The second paragraph of your letter states that the intention is 'to enable any interested parties to be able to listen to all the evidence and to be given the opportunity to comment at the Hearing'.
...
2. Can the Inspector confirm that the oral evidence presented by both parties at the original Hearing remains part of the evidence on which he will take his decision?"
"... it would not be in the interests of openness, fairness and impartiality if the appeal decision in this case was based on proceedings which took place without the public being present. Therefore, in principle, it will be necessary to re-run the Hearing in the same form as the event which took place on 11 and 12 April, and the same agenda will apply. However, the procedure to be adopted will be dependent on the nature and extent of public attendance, and the Inspector will discuss the details with all those present at the start of the resumed event. In common with normal procedure, the main parties should rely on the case provided in their statements, and the Inspector will not expect new material to be put forward."
"The role of local residents in shaping their environment is recognised in the Framework, and it is understood that a neighbourhood plan is in the course of preparation. However, neither this, nor the development plan documents setting out the allocation of land, have reached a stage where significant weight may be applied to their proposals. In the meantime, there remains a need to provide a continuing supply of residential land."
It is submitted that that is an approach which could have been challenged because, as I say, it was not necessary as at June 2012 for this site specifically to be allocated for development in advance of the general allocation.
"3. It is my strong belief that the Inspector carried out the second hearing in a rigid fashion that disadvantaged the residents present. He made no attempt to assist the residents in engaging with the issues. In fact, the Inspector concluded the formal hearing in barely half the time of the first appeal hearing despite there being extra people involved. Cllr Ranger and I endeavoured to make points regarding housing supply and numbers and the Local Plan but felt that some of the points being raised by the developer were technical and complicated and would have been difficult for the local residents to comment on without it being explained properly. I can confirm that arguments relating to this that were played out in full at the first appeal hearing were not played out in full at the second hearing."
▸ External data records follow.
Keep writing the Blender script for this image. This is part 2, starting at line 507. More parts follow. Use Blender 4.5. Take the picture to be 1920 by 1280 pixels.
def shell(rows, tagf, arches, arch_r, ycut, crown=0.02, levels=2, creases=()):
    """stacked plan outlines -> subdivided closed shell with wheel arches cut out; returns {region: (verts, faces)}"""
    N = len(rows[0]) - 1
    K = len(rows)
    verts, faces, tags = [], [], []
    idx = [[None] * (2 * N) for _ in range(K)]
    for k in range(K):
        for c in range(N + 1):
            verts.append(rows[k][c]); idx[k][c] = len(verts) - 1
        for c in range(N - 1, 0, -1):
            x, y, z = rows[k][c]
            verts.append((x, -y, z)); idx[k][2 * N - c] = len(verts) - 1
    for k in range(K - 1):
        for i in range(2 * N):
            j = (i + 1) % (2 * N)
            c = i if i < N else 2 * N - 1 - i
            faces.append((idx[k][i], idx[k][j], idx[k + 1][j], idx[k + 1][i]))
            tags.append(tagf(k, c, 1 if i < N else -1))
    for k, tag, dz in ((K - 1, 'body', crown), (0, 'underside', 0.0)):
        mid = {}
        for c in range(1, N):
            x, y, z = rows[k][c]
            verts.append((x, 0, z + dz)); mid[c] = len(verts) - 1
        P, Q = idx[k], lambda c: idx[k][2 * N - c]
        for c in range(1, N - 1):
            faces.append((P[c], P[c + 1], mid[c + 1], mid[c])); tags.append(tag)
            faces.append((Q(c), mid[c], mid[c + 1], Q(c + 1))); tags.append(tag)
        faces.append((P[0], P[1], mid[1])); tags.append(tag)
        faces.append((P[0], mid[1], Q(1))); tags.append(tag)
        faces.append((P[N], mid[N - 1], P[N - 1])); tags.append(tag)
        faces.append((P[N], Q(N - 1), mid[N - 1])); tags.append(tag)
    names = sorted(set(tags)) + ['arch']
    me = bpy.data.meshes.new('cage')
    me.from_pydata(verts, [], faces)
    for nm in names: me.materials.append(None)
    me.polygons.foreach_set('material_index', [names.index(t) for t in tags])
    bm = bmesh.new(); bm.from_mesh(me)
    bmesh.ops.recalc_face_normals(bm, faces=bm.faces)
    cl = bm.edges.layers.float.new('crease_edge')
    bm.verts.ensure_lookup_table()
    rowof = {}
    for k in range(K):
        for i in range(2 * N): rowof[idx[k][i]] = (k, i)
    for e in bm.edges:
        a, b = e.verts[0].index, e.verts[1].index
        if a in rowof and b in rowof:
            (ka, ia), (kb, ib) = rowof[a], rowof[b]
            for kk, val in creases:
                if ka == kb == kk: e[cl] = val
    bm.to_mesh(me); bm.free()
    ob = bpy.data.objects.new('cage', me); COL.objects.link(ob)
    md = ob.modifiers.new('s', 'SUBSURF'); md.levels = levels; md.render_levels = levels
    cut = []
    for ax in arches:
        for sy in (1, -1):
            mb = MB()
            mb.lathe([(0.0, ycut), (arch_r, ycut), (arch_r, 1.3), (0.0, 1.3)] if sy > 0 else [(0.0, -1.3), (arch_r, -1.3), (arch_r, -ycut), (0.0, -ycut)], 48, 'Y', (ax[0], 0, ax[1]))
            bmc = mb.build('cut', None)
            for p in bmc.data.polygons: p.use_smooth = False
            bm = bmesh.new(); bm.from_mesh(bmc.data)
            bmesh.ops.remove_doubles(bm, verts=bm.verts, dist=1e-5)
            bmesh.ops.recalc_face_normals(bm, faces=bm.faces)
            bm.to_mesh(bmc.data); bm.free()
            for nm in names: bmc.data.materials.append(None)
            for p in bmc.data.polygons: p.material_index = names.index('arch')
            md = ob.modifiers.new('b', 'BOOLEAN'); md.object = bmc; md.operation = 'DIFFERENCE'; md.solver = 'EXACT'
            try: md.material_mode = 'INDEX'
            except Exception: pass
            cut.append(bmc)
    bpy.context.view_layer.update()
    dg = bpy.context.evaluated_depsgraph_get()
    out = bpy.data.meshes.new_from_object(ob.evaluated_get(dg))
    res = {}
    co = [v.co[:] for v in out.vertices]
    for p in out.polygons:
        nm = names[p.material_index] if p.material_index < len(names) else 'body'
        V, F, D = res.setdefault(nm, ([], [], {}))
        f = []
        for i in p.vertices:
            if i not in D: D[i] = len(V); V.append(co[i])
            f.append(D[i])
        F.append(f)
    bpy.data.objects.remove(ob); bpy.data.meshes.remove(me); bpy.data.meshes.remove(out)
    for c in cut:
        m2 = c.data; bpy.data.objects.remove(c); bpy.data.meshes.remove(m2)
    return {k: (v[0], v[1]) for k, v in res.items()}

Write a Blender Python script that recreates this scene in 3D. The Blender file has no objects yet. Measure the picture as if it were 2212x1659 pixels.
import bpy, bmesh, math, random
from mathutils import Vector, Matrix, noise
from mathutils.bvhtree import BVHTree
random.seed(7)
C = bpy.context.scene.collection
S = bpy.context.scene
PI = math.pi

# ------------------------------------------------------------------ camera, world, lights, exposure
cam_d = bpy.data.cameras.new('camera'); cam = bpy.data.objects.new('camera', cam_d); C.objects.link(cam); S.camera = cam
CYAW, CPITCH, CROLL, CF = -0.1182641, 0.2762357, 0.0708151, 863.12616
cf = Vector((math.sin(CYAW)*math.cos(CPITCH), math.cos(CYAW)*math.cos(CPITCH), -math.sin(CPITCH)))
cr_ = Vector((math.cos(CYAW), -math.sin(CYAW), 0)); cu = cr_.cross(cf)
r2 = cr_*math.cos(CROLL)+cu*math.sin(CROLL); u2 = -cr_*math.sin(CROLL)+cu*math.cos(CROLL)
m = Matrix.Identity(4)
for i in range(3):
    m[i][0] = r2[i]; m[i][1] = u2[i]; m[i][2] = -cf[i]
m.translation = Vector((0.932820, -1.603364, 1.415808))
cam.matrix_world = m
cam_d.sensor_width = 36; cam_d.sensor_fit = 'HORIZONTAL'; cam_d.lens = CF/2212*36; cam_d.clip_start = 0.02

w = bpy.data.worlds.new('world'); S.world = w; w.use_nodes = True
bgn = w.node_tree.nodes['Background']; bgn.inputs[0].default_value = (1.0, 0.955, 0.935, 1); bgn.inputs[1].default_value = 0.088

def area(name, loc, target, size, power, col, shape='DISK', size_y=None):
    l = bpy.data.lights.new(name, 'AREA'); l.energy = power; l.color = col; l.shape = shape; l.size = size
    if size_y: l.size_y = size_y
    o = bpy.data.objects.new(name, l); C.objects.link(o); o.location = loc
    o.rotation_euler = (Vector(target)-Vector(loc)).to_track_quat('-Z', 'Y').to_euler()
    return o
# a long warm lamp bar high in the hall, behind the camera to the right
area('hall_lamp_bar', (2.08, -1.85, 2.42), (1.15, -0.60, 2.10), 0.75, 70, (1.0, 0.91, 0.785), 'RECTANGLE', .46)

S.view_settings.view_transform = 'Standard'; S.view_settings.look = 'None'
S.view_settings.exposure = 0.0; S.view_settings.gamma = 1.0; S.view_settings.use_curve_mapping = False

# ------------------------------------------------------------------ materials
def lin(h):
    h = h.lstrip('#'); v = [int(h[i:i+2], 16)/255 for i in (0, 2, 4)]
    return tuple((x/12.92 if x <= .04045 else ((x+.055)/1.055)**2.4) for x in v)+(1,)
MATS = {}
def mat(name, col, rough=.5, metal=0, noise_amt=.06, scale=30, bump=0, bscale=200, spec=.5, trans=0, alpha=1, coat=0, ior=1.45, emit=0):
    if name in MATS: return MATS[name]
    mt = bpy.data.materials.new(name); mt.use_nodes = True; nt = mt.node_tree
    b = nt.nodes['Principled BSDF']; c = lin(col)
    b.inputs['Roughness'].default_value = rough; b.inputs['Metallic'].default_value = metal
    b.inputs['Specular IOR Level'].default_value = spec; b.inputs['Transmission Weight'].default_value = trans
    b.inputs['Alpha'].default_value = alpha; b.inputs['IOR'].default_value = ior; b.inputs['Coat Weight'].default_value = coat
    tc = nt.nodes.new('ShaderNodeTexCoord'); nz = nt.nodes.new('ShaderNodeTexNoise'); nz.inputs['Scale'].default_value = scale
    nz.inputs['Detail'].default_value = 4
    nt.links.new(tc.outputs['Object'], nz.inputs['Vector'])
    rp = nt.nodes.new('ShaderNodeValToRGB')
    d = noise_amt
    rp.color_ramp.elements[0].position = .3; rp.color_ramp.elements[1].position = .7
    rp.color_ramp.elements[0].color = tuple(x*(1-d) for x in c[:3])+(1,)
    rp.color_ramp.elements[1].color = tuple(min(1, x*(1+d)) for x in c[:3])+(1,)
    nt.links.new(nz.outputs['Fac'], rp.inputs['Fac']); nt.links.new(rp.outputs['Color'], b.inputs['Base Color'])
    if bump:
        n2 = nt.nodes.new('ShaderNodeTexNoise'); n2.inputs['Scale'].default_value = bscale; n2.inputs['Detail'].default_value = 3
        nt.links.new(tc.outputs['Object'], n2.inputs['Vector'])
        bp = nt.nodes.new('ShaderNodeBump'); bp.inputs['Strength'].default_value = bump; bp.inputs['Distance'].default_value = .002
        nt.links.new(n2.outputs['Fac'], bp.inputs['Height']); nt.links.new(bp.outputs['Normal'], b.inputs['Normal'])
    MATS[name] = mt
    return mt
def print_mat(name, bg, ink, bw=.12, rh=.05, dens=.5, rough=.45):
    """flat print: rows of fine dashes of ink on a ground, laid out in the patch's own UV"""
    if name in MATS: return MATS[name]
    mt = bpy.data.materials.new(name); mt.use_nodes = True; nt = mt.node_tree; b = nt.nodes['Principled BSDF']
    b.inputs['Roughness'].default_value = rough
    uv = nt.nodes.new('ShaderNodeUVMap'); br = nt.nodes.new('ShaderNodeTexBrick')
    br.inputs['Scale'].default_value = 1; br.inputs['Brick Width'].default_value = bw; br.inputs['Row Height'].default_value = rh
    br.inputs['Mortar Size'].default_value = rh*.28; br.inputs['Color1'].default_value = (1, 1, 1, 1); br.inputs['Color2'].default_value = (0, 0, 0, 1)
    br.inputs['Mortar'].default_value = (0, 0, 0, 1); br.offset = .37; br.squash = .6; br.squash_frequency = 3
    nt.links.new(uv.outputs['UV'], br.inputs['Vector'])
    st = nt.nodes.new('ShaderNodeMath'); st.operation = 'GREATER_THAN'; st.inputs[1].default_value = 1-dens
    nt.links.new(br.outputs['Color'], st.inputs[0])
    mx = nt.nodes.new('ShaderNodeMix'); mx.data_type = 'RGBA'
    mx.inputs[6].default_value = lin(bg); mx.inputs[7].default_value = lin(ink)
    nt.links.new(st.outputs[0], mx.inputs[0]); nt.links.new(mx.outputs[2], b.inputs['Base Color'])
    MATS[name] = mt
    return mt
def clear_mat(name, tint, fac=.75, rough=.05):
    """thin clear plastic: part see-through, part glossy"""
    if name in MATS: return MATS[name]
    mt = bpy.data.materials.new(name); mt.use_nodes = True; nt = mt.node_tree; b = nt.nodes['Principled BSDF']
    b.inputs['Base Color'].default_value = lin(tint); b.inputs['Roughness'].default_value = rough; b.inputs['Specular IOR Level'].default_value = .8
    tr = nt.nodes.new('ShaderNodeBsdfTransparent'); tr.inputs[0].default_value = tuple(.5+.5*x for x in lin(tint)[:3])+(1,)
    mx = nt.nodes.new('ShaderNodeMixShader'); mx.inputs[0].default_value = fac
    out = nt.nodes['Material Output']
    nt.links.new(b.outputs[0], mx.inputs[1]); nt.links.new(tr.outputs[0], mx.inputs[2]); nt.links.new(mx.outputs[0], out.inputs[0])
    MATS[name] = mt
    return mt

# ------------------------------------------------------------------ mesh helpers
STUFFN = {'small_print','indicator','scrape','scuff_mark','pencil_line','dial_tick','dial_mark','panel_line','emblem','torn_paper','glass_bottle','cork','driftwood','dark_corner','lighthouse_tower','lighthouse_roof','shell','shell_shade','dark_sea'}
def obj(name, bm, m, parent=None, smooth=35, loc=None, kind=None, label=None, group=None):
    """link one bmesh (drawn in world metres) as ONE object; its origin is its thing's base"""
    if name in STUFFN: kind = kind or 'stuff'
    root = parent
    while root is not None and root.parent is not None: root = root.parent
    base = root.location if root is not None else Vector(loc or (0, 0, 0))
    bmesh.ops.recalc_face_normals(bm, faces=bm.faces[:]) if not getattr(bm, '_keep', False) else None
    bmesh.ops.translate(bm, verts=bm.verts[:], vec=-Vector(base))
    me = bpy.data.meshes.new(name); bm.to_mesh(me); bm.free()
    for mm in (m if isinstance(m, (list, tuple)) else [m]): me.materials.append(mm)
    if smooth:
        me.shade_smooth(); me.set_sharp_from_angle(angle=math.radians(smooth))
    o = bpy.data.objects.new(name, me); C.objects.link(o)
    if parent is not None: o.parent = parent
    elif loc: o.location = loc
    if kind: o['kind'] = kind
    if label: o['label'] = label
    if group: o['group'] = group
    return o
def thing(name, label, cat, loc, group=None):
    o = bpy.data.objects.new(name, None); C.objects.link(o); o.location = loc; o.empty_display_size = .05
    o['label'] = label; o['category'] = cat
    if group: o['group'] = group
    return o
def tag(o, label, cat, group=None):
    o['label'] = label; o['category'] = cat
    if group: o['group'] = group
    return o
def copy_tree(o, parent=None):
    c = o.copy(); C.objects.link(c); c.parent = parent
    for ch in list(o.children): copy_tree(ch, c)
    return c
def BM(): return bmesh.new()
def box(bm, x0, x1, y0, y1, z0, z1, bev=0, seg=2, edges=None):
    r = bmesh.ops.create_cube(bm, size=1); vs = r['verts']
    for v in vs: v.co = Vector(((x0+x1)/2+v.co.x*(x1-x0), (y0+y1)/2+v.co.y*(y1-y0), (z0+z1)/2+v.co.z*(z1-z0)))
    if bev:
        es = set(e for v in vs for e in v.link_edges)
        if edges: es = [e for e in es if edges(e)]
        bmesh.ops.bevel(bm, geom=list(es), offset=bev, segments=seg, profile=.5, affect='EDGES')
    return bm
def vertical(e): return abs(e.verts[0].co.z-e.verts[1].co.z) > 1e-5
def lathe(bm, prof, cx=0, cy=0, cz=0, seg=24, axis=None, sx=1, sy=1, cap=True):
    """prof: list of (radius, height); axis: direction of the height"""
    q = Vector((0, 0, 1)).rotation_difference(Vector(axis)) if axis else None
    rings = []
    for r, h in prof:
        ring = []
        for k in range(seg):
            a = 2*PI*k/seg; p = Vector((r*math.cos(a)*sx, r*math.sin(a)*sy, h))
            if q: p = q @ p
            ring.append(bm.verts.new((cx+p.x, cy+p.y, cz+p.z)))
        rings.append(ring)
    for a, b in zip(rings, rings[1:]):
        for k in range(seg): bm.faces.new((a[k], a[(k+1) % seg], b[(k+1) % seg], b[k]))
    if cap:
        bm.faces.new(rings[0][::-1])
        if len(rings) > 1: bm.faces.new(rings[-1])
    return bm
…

It may be that perhaps one should not attach a great deal of weight to that because it is disputed by the inspector, and certainly the notes do not indicate that the matters were not permitted to be dealt with; however, it is the perception that is or can be important. He goes on in paragraph 4:
"A particular point that illustrates this is that at the first hearing was discussion on the local residents' preferred areas of development. At a local planning meeting, residents had identified, by placing red and green dots on a map, areas of the town where they would accept development. This plan was produced at the first appeal hearing but not at the second appeal hearing. This was even though local residents tried at the second meeting to make the same point to the Inspector. It would likely have carried more weight and mutual understanding with the plan available."
That is a matter which I have already referred to. But, as it seems to me, it is a matter which must carry some weight because it does show that on the face of it there is some substance in the concerns by the objectors that matters were dealt with in a fashion which appeared to them to be somewhat too expeditious in comparison with what they subsequently learnt had been the position at the first hearing.